Whilst fighting alongside other Malawian and Tanzanian peacekeepers attached to the UN Mission in DRC (MONUSCO), a UN statement issued Monday said Private Chitete and his colleagues came under heavy fire. He and his team fought back, allowing other troops to tactically withdraw. 

Seeing a badly-injured Tanzanian peacekeeper, Corporal Ali Khamis Omary, pinned down and exposed to enemy fire, Private Chitete dragged him to safety and administered first-aid: whilst doing so, he was shot and killed. Private Chitete's heroism and sacrifice helped the peacekeepers to achieve their objective of dislodging the ADF forces from their stronghold and saved the life of Corporal Omary, the UN statement said.  

"The remarkable actions of Private Chitete helped protect many lives, both civilian and military" UN peacekeeping chief Jean-Pierre Lacroix said Monday. "His sacrifice underscores the dangers our peacekeepers face every day while executing their vital protection tasks in some of the world's most challenging environments. Private Chitete remains an inspiration to us all and we are proud to honour his memory and commemorate his brave and selfless action." 

The award, officially named the"Captain Mbaye Diagne Medal for Exceptional Courage," which was established in 2014 for uniformed and civilian personnel who meet the criteria, is named after the late UN peacekeeper Captain Diagne, who saved hundreds of lives in Rwanda in 1994, before being killed.  

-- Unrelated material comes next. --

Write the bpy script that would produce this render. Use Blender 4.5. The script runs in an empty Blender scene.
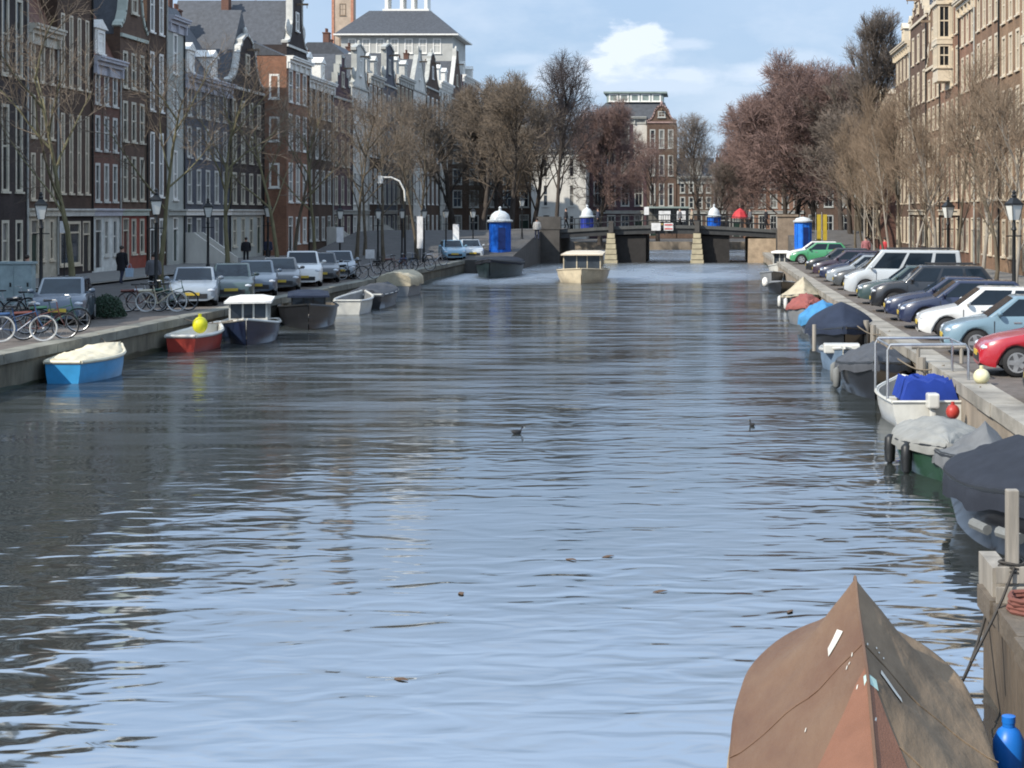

Despite the nomination of several peacekeepers for exceptional service over the past four years, the awarding of the Medal to Private Chitite, will mark the first time the actions of a UN peacekeeper have been found to meet the standard set by Captain Diagne. 

UN officials hope members of Private Chitete's family will receive the medal on his behalf during the Peacekeepers' Day commemorations at UN Headquarters in New York this Friday.